China ofrece ayuda al desarrollo, como alternativa a los canales tradicionales de las agencias controladas por Occidente. Rusia, que mantiene sueños de gran potencia, busca renovar los lazos de la era soviética con una nueva agenda. Francia, el Reino Unido, Alemania, Bélgica, Italia, España y hasta Turquía, dedican, cada una desde su interés y su pasado, esfuerzos a su política africana. Los Estados Unidos renuevan su interés en mantener lazos de amistad y canales de ejercicio de influencia en donde sea posible.
El resultado de todo esto no es otro que el de un continente al que nadie deja libre y tranquilo. Son muchos los que se sienten con derecho a participar, así sea de manera desordenada, en las decisiones sobre su destino.
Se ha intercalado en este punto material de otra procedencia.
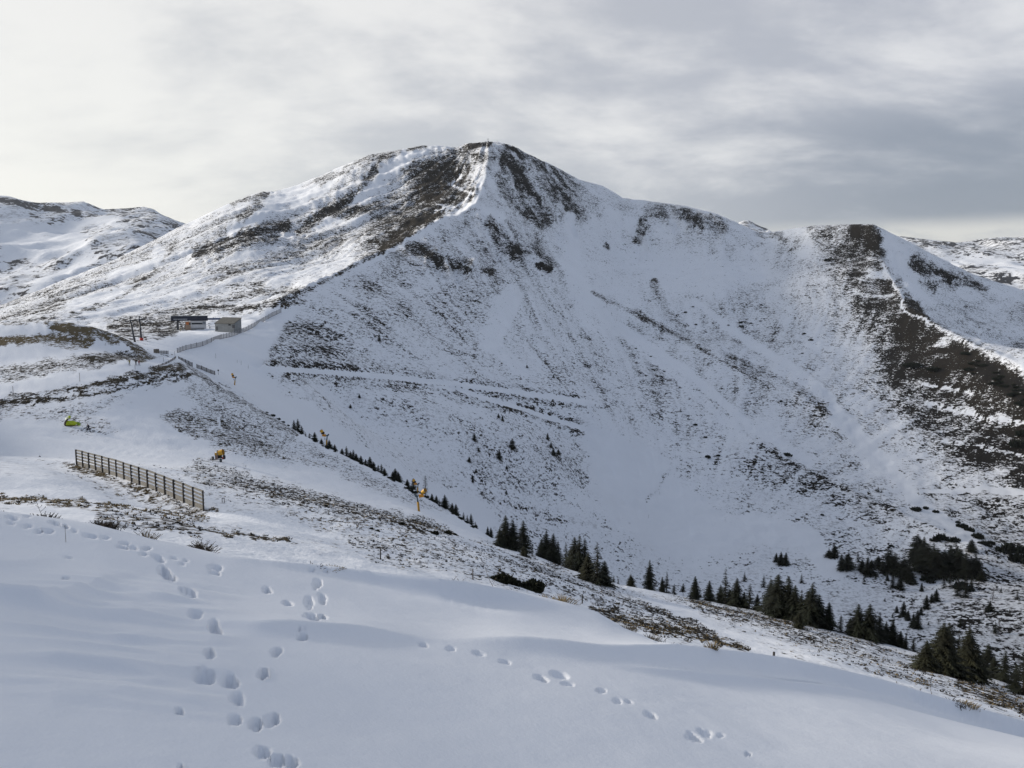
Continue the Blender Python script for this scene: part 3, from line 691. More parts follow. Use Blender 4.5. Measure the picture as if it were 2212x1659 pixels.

Y es en medio de todo eso que Paul Kagame, durante una visita con ínfulas de líder continental a varios estados de África Occidental, dijo en Cotonú, la capital de Benín, que Rusia tiene derecho a estar en cualquier lugar de África tanto como cualquier otro país tiene derecho a estar en cualquier lugar. Es decir que todos tienen derecho a meterse al África.
Por la prestancia política que le acompaña, debemos tomar nota de la actitud del líder ruandés, pues poco a poco nuestra América Latina se convierte en objetivo de aspiraciones de influencia de potencias extracontinentales. Curiosamente, los adalides de la rebeldía contra el imperialismo yanqui, desgastado a estas alturas de la historia, persisten en una retórica de hace medio siglo y son los más proclives a la injerencia de países ajenos hasta ahora a nuestra historia y nuestro destino, que debería estar cada vez más en nuestras manos, en lugar de buscar alianzas que nos convertirían en campo de colonización como el continente africano. Por lo cual debemos estar en estado de alerta ante la aparición, entre nosotros, de cualquier Kagame.